Today, Sea of Thieves is a surprise hit on Twitch — megastreamer Jaryd “Summit1g” Lazar has integrated it into his broadcast rotation — and in total, the game has over 1.8 million followers on the platform. After almost two decades in the wilderness since Microsoft acquired Rare in 2002, the venerable company finally has a bona fide phenomenon on its hands. Sometimes, as Chapman explains, the team has even found Twitch to be an inspiration for upcoming additions in the patch notes. There was a trend called “tucking,” where players used the “sleep” emote to stowaway on unsuspecting ships. Rare didn’t consider it an exploit. Instead, they added “hide” emotes so players could take their infiltration to a whole new level.

“We’ve embraced it,” says Chapman. “We were like, ‘That’s really funny, that’s cool, that’s exactly what we want to see, people using the mechanics in an interesting way.'”

The rebirth of Sea of Thieves is becoming an increasingly familiar story. Bioware is working away on a comprehensive reimagining of Anthem, the failure-to-launch mecha-RPG that fell on its face in early 2019. Fallout 76 has managed to turn the tide on its atrocious critical narrative, as Bethesda squashes the game-breaking bugs and fleshes out post-apocalyptic West Virginia with living NPCs in its Wastelanders update. Ubisoft’s Rainbow Six: Siege was off to a slow start before emerging as one of the most acclaimed multiplayer shooters of all time.
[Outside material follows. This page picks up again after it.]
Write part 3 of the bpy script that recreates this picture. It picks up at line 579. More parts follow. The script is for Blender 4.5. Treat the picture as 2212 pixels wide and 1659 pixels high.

With title updates, hotfixes, and a ceaseless development cycle, every franchise earns at least one second chance in the open-world, always-online era. But Rare never betrayed their faith. The studio charted a comeback with a remarkably steadfast commitment to its vision of Sea of Thieves, betting it all on a single unassailable fact: that we all wish we could live the pirate’s life. That core trust has informed every design decision they’ve made, and as a result, its shores will be awash in gold for a long, long time.